Task details ->
Only the lines from the start of the data through the line containing "scene.view_settings.exposure = 0.27" should be written out, exactly as they are, with both ends included and the pictures left out.
───── Supplied information
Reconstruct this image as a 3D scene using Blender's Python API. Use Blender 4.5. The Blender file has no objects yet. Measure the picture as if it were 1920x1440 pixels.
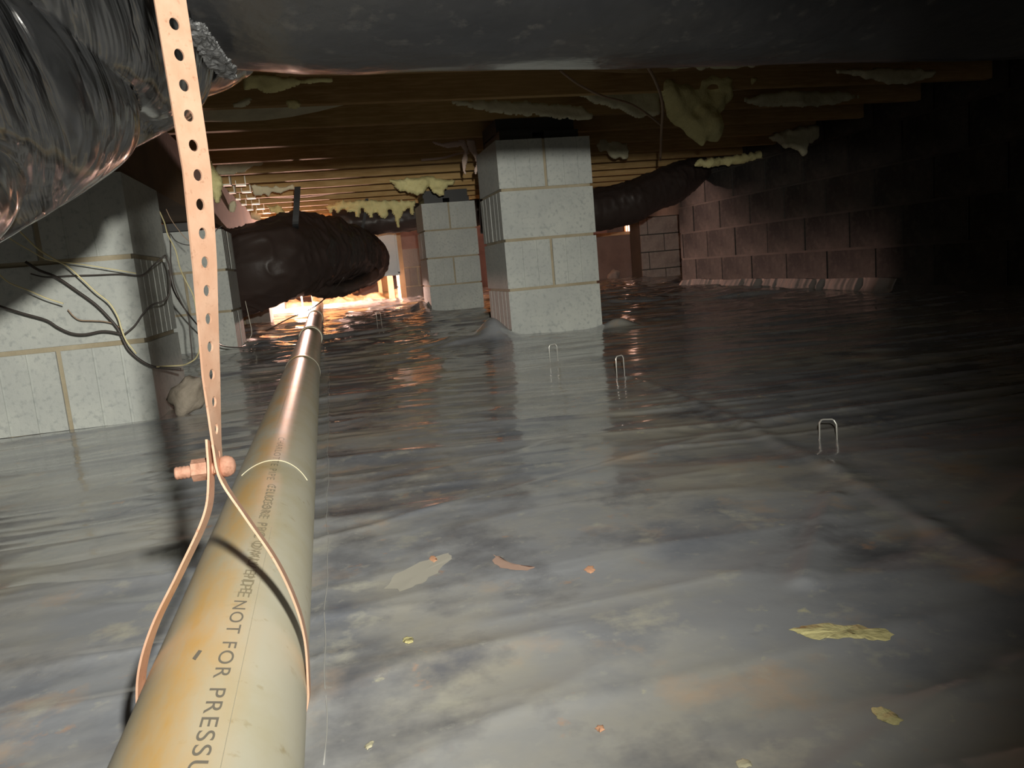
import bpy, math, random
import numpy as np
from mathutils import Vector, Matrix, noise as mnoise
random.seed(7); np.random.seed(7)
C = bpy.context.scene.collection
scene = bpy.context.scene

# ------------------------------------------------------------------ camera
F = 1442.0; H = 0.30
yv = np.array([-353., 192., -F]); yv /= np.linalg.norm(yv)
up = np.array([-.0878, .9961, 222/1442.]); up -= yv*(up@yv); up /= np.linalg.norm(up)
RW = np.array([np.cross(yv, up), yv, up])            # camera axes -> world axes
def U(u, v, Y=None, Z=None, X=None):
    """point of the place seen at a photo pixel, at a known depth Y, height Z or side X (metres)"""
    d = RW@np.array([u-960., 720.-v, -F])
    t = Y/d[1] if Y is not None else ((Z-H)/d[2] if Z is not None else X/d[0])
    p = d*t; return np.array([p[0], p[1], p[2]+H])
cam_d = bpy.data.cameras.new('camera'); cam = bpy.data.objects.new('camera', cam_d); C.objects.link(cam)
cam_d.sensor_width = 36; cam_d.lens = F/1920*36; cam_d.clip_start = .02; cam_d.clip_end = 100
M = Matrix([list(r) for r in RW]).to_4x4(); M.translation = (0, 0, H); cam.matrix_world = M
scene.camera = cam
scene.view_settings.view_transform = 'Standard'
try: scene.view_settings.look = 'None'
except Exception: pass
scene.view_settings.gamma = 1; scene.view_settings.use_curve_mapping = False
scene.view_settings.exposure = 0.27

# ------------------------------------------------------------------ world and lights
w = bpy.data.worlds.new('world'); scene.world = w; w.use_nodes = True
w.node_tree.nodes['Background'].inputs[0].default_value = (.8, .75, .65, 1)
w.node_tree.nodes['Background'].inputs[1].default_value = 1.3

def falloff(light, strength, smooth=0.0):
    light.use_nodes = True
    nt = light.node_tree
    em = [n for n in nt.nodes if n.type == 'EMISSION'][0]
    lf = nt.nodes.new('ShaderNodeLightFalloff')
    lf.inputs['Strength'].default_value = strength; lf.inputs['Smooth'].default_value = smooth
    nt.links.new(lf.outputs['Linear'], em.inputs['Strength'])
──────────
Result of this exercise ->
Reconstruct this image as a 3D scene using Blender's Python API. Use Blender 4.5. The Blender file has no objects yet. Measure the picture as if it were 1920x1440 pixels.
import bpy, math, random
import numpy as np
from mathutils import Vector, Matrix, noise as mnoise
random.seed(7); np.random.seed(7)
C = bpy.context.scene.collection
scene = bpy.context.scene

# ------------------------------------------------------------------ camera
F = 1442.0; H = 0.30
yv = np.array([-353., 192., -F]); yv /= np.linalg.norm(yv)
up = np.array([-.0878, .9961, 222/1442.]); up -= yv*(up@yv); up /= np.linalg.norm(up)
RW = np.array([np.cross(yv, up), yv, up])            # camera axes -> world axes
def U(u, v, Y=None, Z=None, X=None):
    """point of the place seen at a photo pixel, at a known depth Y, height Z or side X (metres)"""
    d = RW@np.array([u-960., 720.-v, -F])
    t = Y/d[1] if Y is not None else ((Z-H)/d[2] if Z is not None else X/d[0])
    p = d*t; return np.array([p[0], p[1], p[2]+H])
cam_d = bpy.data.cameras.new('camera'); cam = bpy.data.objects.new('camera', cam_d); C.objects.link(cam)
cam_d.sensor_width = 36; cam_d.lens = F/1920*36; cam_d.clip_start = .02; cam_d.clip_end = 100
M = Matrix([list(r) for r in RW]).to_4x4(); M.translation = (0, 0, H); cam.matrix_world = M
scene.camera = cam
scene.view_settings.view_transform = 'Standard'
try: scene.view_settings.look = 'None'
except Exception: pass
scene.view_settings.gamma = 1; scene.view_settings.use_curve_mapping = False
scene.view_settings.exposure = 0.27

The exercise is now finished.